Student loan debt also presents an issue to upcoming divorcees. Many separating couples are unsure of how to divide the debt amongst them. As Georgia is an equitable distribution state, marital property division aims for fairness for both parties rather than complete equality. Here are some factors to take into consideration to help you determine if you still have to pay for your ex’s student debt:

The timing

If your ex obtained their degree before marriage, then the court could consider it to be separate property and give the debt to your ex. If your ex went to college during your marriage, then you might be eligible to receive some of the debt depending on the other factors.
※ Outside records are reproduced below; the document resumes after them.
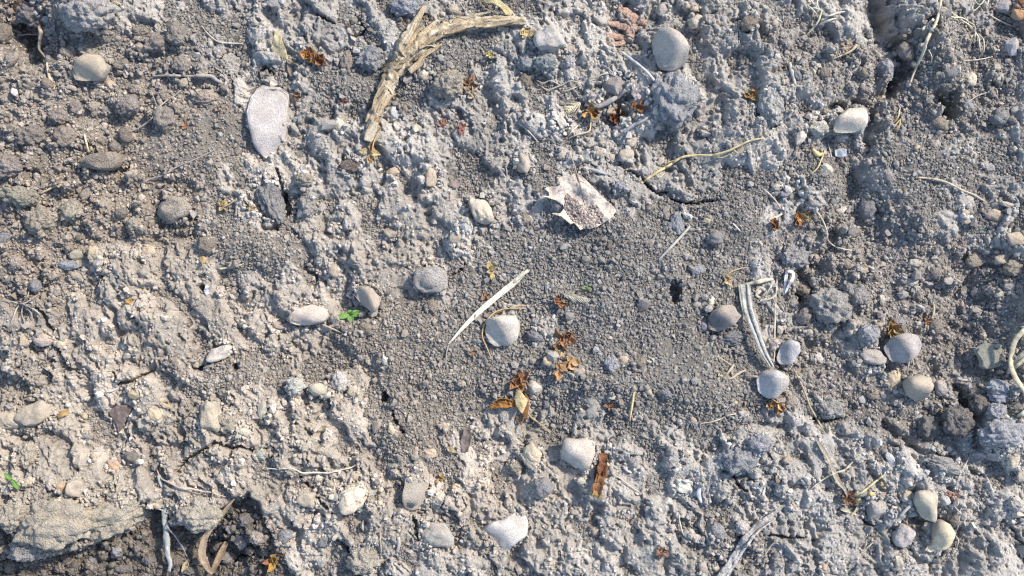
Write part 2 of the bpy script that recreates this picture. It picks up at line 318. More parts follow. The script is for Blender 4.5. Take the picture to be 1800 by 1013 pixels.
# ------------------------------------------------------------------ ground mesh
warm = np.clip(blob(PXg, PYg, WARM), 0, 1)[..., None]
nz = fbm(GX / 130, GY / 130, 150, 4)[..., None]; nf = fbm(GX / 9, GY / 9, 155, 3)[..., None]
crust_c = np.array([.475, .455, .42]) * (1 - warm) + np.array([.485, .435, .37]) * warm
gran_c = np.array([.236, .224, .206]) * (1 - warm) + np.array([.27, .243, .21]) * warm
crumb_c = np.array([.30, .28, .255]) * (1 - warm) + np.array([.31, .27, .225]) * warm
TL = sstep(420, 0, PXg)[..., None] * sstep(560, 200, PYg)[..., None]
crumb_c = crumb_c * (1 + .02 * TL)
g_, c_ = GK[..., None], CK[..., None]
tint = crust_c * (1 - g_) + gran_c * g_; tint = tint * (1 - c_) + crumb_c * c_
pk = sstep(-4, 10, polysd(PXg, PYg, PIT))[..., None]; tint = tint * (1 - pk) + np.array([.17, .15, .13]) * pk       # darker brown inside the broken pit
cor = blob(PXg, PYg, [(10, 20, 60, 60, 0, 1)])[..., None]; tint = tint * (1 - np.clip(cor, 0, 1) * .6) + np.array([.12, .06, .04]) * np.clip(cor, 0, 1) * .6
cor = blob(PXg, PYg, [(1795, 20, 50, 30, 0, 1)])[..., None]; tint = tint * (1 - np.clip(cor, 0, 1) * .6) + np.array([.22, .12, .06]) * np.clip(cor, 0, 1) * .6
tint = tint * (1 + .30 * nz + .14 * nf * (np.maximum(np.abs(GX) - 1090, np.abs(GY) - 690)[..., None] < 0) - .10 * PITS[..., None] * (1 - g_))
tint = np.clip(tint, .03, .7)
ny, nx = GX.shape
idx = np.arange(ny * nx, dtype=np.int32).reshape(ny, nx)
F = np.stack([idx[:-1, :-1], idx[:-1, 1:], idx[1:, 1:], idx[1:, :-1]], -1).reshape(-1, 4)
V = np.stack([GX, GY, H], -1).reshape(-1, 3)
g = link('ground', mesh_np('ground', V, F, M_GROUND, True, tint.reshape(-1, 3)))
tag(g, 'crusted grey soil with cracks, hollows and loose crumbs', 'ground', kind='structure')
gcol = (gran_c * (1 - c_) + crumb_c * c_) * (1 - pk) + np.array([.17, .15, .13]) * pk; gk2 = np.clip(g_ + c_ + .15, 0, 1); gcol = gcol * gk2 + tint * .92 * (1 - gk2)
gcore = gcol[ey:len(ys) - ey, ex:len(xs) - ex]
tcore = tint[ey:len(ys) - ey, ex:len(xs) - ex]
del V, F

# ------------------------------------------------------------------ loose grains: one mass
import bmesh
def ico(sub):
    bm = bmesh.new(); bmesh.ops.create_icosphere(bm, subdivisions=sub, radius=1.0)
    v = np.array([p.co[:] for p in bm.verts]); f = np.array([[q.index for q in p.verts] for p in bm.faces]); bm.free(); return v, f
IC = {k: ico(k) for k in (1, 2, 3, 4, 5)}
def grains(name, n, rmed, rsig, rmax, wfun, bright, seed):
    r_ = np.random.RandomState(seed)
    x = r_.uniform(CX0 + 10, CX1 - 10, n * 6); y = r_.uniform(CY0 + 10, CY1 - 10, n * 6)
    w = wfun(x, y); k = r_.rand(n * 6) < w; x, y = x[k][:n], y[k][:n]; m = len(x)
    r = np.minimum(rmed * np.exp(r_.randn(m) * rsig), rmax)
    z = sample(core, x, y) + r * .35
    v0, f0 = IC[1]; q = r_.randn(m, 4); q /= np.linalg.norm(q, axis=1)[:, None]; a, b, c, d = q.T
    R = np.stack([1 - 2 * (c * c + d * d), 2 * (b * c - d * a), 2 * (b * d + c * a), 2 * (b * c + d * a), 1 - 2 * (b * b + d * d), 2 * (c * d - b * a), 2 * (b * d - c * a), 2 * (c * d + b * a), 1 - 2 * (b * b + c * c)], 1).reshape(m, 3, 3)
    jit = 1 + .28 * r_.randn(m, 12, 1).clip(-1.5, 1.5); sc = (.7 + .6 * r_.rand(m, 1, 3))
    P = (v0[None] * jit * sc) @ R.transpose(0, 2, 1) * r[:, None, None]; P[:, :, 0] += x[:, None]; P[:, :, 1] += y[:, None]; P[:, :, 2] += z[:, None]
    Fx = (f0[None] + (np.arange(m) * 12)[:, None, None]).reshape(-1, 3)
    tc = np.stack([sample(gcore[..., i], x, y) for i in range(3)], 1); br = np.exp(r_.randn(m, 1) * .16) * bright
    hue = r_.rand(m, 1); tc = tc * br * (1 + (hue - .5) * np.array([.10, 0, -.12]))
    C = np.repeat(np.clip(tc, .03, .75), 12, 0)
    return link(name, mesh_np(name, P.reshape(-1, 3), Fx, M_GRAIN, False, C))
o = grains('soil_crumbs', 132000, 1.55, .38, 5.0, lambda x, y: np.clip(.07 + .78 * sample(coreG, x, y) + .4 * sample(coreC, x, y), 0, 1) * (1 - .72 * powder(x, y)), 1.08, 21)
tag(o, 'loose fine soil crumbs lying in the hollows and on the crust', 'soil crumbs', kind='stuff')
o = grains('coarse_crumbs', 4200, 3.7, .3, 8, lambda x, y: np.clip(.10 + .3 * sample(coreG, x, y) + .7 * sample(coreC, x, y), 0, 1), 1.0, 22)
tag(o, 'scattered coarse soil crumbs and grit, pea sized and smaller', 'grit', kind='stuff')

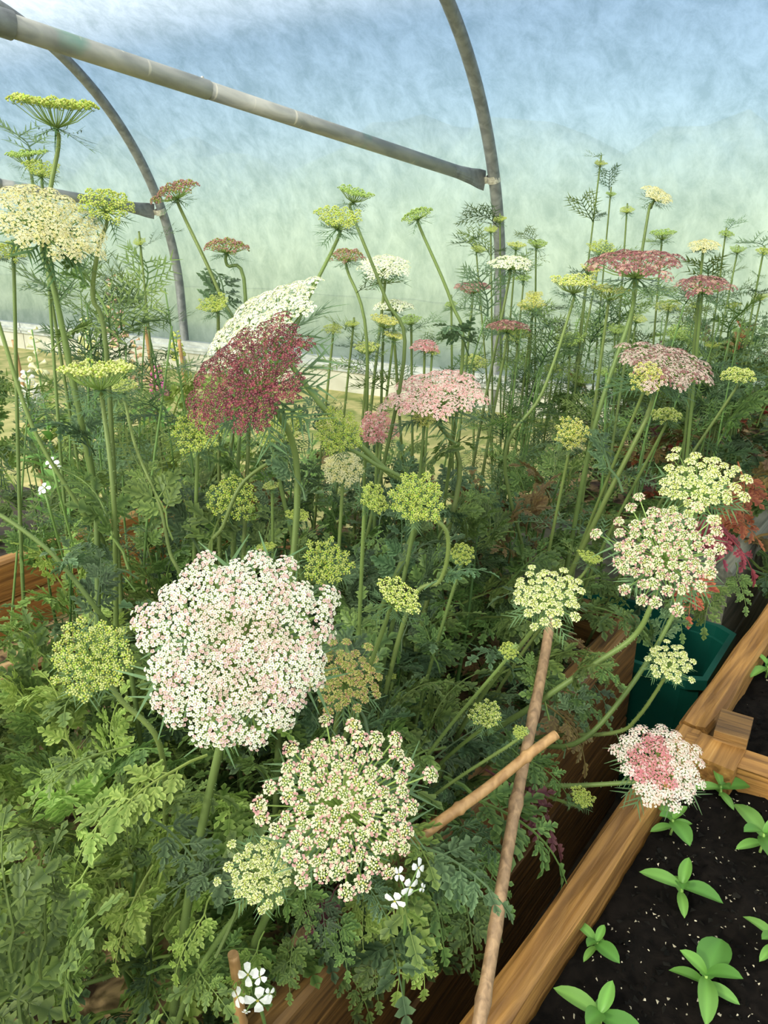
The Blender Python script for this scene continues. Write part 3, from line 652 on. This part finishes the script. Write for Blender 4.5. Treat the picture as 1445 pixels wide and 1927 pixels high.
S = [
 (370,815,88,.96,FC,'L','loose lime umbel under the left tip of the maroon one'), (465,768,105,1.02,(0,.85,.5),'L','flat lime umbel hidden under the maroon one'),
 (703,938,62,.82,(.6,.3,.7),'L','lime umbel with spiky bracts turned sideways in the bed centre'), (435,935,90,1.0,(0,.3,.95),'L','olive-lime umbel above the huge white one, upper left'),
 (615,1060,92,.86,(.1,.35,.93),'L','shaded lime umbel at the upper right of the huge white one'), (750,1122,95,.74,(.48,.72,.5),'LC','tilted pale green umbel right of the huge white one'),
 (200,375,100,.9,(.12,.85,.5),'L','lime umbel with long green bracts beside the creamy one'), (50,292,70,1.2,(-.1,.97,.1),'G','small green umbel seen edge on at upper left'), (78,318,62,1.15,(.1,.85,.4),'L','small lime umbel beside the tall straight stem'),
 (322,352,92,1.1,(-.36,.90,.1),'R','brownish pink umbel tilted on a bare stem against the sheet'), (426,455,82,1.12,(.05,.97,.15),'R','rusty pink umbel seen from the side against the sheet'),
 (637,410,85,.98,(.1,.9,.4),'L','bright lime umbel high in the centre on a long leaning stem'), (668,365,66,1.05,(.2,.9,.2),'G','green unopened umbel above the bright lime one'), (783,398,58,1.08,(-.3,.9,.2),'G','green cup-shaped umbel alone against the sheet'),
 (653,474,66,1.25,(0,.95,.25),'R','flat rusty green umbel below the bright lime one'), (724,492,96,1.5,(0,.9,.4),'W','flat white umbel in front of the sheet centre'), (740,567,76,1.55,(0,.98,.15),'W','thin white umbel seen edge on in the centre'),
 (403,573,58,1.0,(-.2,.8,.5),'L','small bright lime umbel left of the white tilted one'), (185,700,138,.88,(0,.98,.16),'LC','pale green flat umbel seen from the side at left'), (20,465,70,1.0,(0,.9,.4),'L','lime umbel cut by the left edge below the creamy one'),
 (710,800,75,1.2,(0,.6,.8),'PD','dusky pink tuft below the pale pink umbel'), (1326,524,104,1.5,(0,.97,.2),'MP','wine-red flat umbel at the right edge clump'), (1218,707,64,1.08,FC,'Y','yellow-green umbel tucked under the speckled cap'),
 (890,535,70,1.8,(0,.97,.2),'MP','far brownish umbel left of the hoop'), (1080,532,84,1.3,(0,.95,.25),'LC','cream-green umbel seen from the side right of the hoop'), (1150,548,72,1.3,(.1,.95,.15),'LC','cup-like cream-green umbel below the wine-pink one'),
 (1076,815,64,1.2,(0,.4,.9),'Y','round olive-yellow umbel facing the viewer, right of centre'), (1240,362,60,1.5,(.4,.85,.3),'C','cream umbel tilted right, high against the sheet'), (1326,455,58,1.5,(0,.95,.3),'C','small cream-brown umbel high at right'),
 (797,783,44,1.1,(-.1,.5,.85),'Y','small cream-yellow umbel under the pale pink one'), (958,1222,36,.80,FC,'L','tiny bright lime ball left of the long cane'), (978,1378,28,.84,FC,'L','tiny lime ball touching the long cane'),
 (915,1345,60,.86,(0,.5,.85),'LC','pale shaded umbel half hidden by leaves left of the cane'), (1095,1500,46,.98,(.3,.6,.7),'L','small lime umbel below the arching stem of the half pink one'), (870,1040,46,.95,FC,'L','small shaded lime umbel right of the bed centre'),
 (645,875,78,1.05,(0,.6,.8),'C','dim cream umbel behind the yellow-green round one'), (955,606,78,1.6,(0,.98,.15),'MP','thin wine-pink umbel in front of the hoop foot'), (960,487,80,1.65,(0,.95,.25),'W','white flat umbel in front of the hoop'),
 (1390,700,62,1.35,(0,.9,.4),'LC','cream-green umbel at the right edge beside the speckled cap'), (1255,775,56,1.2,(0,.9,.4),'LC','small cream umbel below the speckled cap')]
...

If you married in the middle of your ex’s college education, only debt made after the marriage would apply to you.

The usage

While student loans their own category of debt, the details can vary. Students might need it to cover their living conditions or purchase books and special equipment. If the loans were directed more towards your ex’s school-related fees or materials, then the court will likely charge the debt to your ex. However, if it was used for purposes that involve you such as rent or food, it can count as marital debt.

The financial status

As with most property division cases, most of this hinges on the financial situations of both parties. The court will examine how large the student loan debt is and how it affects each spouse. If the degree obtained resulted in a well-paying job for your ex that benefited your entire family, then the court will likely divide the debt between the two of you. However, if the loan debt proves highly detrimental to the family or you do not have a good paying job to combat your ex’s debts, then they could assign more of the debt to your ex.

What can you do?

Unfortunately, many couples are unaware that student loan debt can be a shared asset and do not create any pre- or postnuptial agreements that could prevent charges to the spouse who did not incur the debts to begin with. If you did not do either of these, it is important to look over these debts and examine how it can impact your marital and separate finances to help you obtain the best workable outcome as you settle into your new post-divorce life.